Darryl Beamish (born 1941) is a Western Australian man who was wrongfully convicted of wilful murder in 1961 and sentenced to death by hanging. The death sentence was commuted to life imprisonment and he served 15 years. After six appeals his conviction was finally overturned in 2005.
Darryl Beamish, a deaf mute man, was aged 18 in 1959 when the 22-year-old socialite and MacRobertson's chocolate heiress, Jillian MacPherson Brewer, was slain in her Cottesloe flat by an intruder who mutilated her body with a tomahawk and a pair of dressmaking scissors. According to Perth Detective Owen Leitch, 18-year-old Beamish provided four confessions, two through a sign language interpreter, one a written statement and another in notes scrawled on the exercise yard at the Perth lock-up. Beamish said the confessions were obtained through intimidation and threats, and were untrue.
Beamish appealed to the Court of Criminal Appeal on the grounds that the trial judge's directions were in error, and his confession was involuntary and therefore should have been ruled inadmissible or excluded in the trial judge's discretion. The appeal was dismissed on 20 October 1961 and an application for leave to appeal to the High Court of Australia was dismissed on 11 December 1961.

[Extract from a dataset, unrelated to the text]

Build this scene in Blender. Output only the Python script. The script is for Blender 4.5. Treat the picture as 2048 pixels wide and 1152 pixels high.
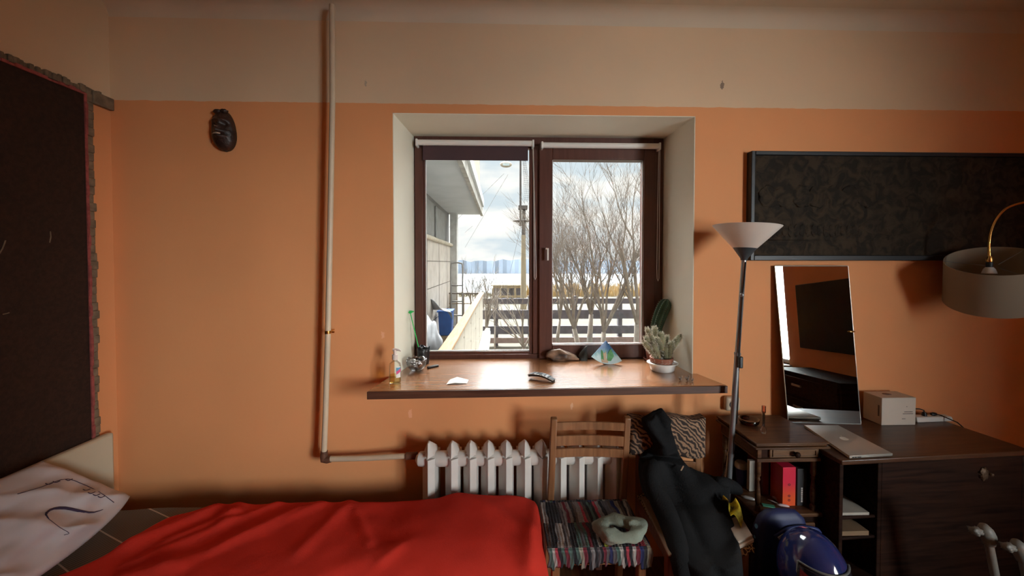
import bpy, bmesh, math, random
from mathutils import Vector, Matrix, noise
S = bpy.context.scene
for o in list(bpy.data.objects): bpy.data.objects.remove(o)
COL = S.collection
R = math.radians
# ---------------------------------------------------------------- camera
F_PX, YAW, PIT, SHY = 756.0, R(-1.7), R(-1.2), -35
cam = bpy.data.cameras.new('camera'); co = bpy.data.objects.new('camera', cam); COL.objects.link(co)
co.location = (0, 0, 1.6); co.rotation_euler = (R(90)+PIT, 0, YAW)
cam.sensor_width = 36; cam.lens = F_PX/2048*36; cam.shift_y = SHY/2048; cam.clip_start = .03; cam.clip_end = 2000
S.camera = co
FW = Vector((-math.sin(YAW)*math.cos(PIT), math.cos(YAW)*math.cos(PIT), math.sin(PIT)))
RT = Vector((math.cos(YAW), math.sin(YAW), 0)); UP = RT.cross(FW)
def ray(px, py): return FW + RT*((px-1024)/F_PX) + UP*((576+SHY-py)/F_PX)
def P(px, py, Y): d = ray(px, py); return Vector((0,0,1.6)) + d*(Y/d.y)          # point of the photo at distance Y
def PZ(px, py, Z): d = ray(px, py); return Vector((0,0,1.6)) + d*((Z-1.6)/d.z)    # point of the photo at height Z
def PX(px, py, X): d = ray(px, py); return Vector((0,0,1.6)) + d*(X/d.x)
# ---------------------------------------------------------------- exposure, sky
S.view_settings.view_transform = 'Standard'; S.view_settings.look = 'None'
S.view_settings.exposure = 0.56; S.view_settings.gamma = 1; S.view_settings.use_curve_mapping = False
SKY_LOW, SKY_HIGH, GLOW, GLOW_FRONT = 0.80, 2.2, 190.0, 62.0
w = bpy.data.worlds.new('sky'); S.world = w; w.use_nodes = True
nt = w.node_tree; nt.nodes.clear()
def N(t, **k):
    n = nt.nodes.new(t)
    for a, b in k.items(): setattr(n, a, b)
    return n
def vm(op, a, b=None, c=None):
    n = nt.nodes.new('ShaderNodeMath'); n.operation = op
    for i, v in enumerate((a, b, c)):
        if v is None: continue
        if hasattr(v, 'links'): nt.links.new(v, n.inputs[i])
        else: n.inputs[i].default_value = v
    return n.outputs[0]
tc = N('ShaderNodeTexCoord'); sep = N('ShaderNodeSeparateXYZ'); nt.links.new(tc.outputs['Generated'], sep.inputs[0])
sz = sep.outputs[2]
mr = N('ShaderNodeMapRange', interpolation_type='SMOOTHSTEP'); nt.links.new(sz, mr.inputs[0])
mr.inputs[1].default_value = .27; mr.inputs[2].default_value = .62; mr.inputs[3].default_value = SKY_LOW; mr.inputs[4].default_value = SKY_HIGH
dt = N('ShaderNodeVectorMath', operation='DOT_PRODUCT'); nt.links.new(tc.outputs['Generated'], dt.inputs[0]); dt.inputs[1].default_value = (.44, -.885, .10)
gl = N('ShaderNodeMapRange', interpolation_type='SMOOTHSTEP'); nt.links.new(dt.outputs['Value'], gl.inputs[0])
gl.inputs[1].default_value = .86; gl.inputs[2].default_value = .99; gl.inputs[3].default_value = 0; gl.inputs[4].default_value = GLOW
mp = N('ShaderNodeMapping'); mp.inputs['Scale'].default_value = (3, 3, 9); nt.links.new(tc.outputs['Generated'], mp.inputs[0])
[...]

Serial killer Eric Edgar Cooke, who had been questioned in relation to the Brewer murder in January 1960, confessed to the murder on 10 September 1963. Beamish filed a petition to the Attorney-General which was referred to the Court of Criminal Appeal. The Court of Criminal Appeal dismissed the reference on 22 May 1964. Wolff CJ, who had also been the trial judge, held that the case against Beamish was "strong."Virtue J described Cooke as an "utterly worthless scoundrel" and "palpable and unscrupulous liar". The appeal was dismissed. A further application for special leave to appeal to the High Court was dismissed on 14 September 1964, as was an appeal to the Privy Council.
Beamish's case caused continuing concern in legal circles. On the morning of his hanging at Fremantle Prison on 26 October 1964, without prompting, Cooke took the Bible from the prison chaplain and said: "I swear before Almighty God that I killed Anderson and Brewer." In a book titled The Beamish Case (1966), Australian professor of jurisprudence Peter Brett argued that the affair was a "monstrous miscarriage of justice".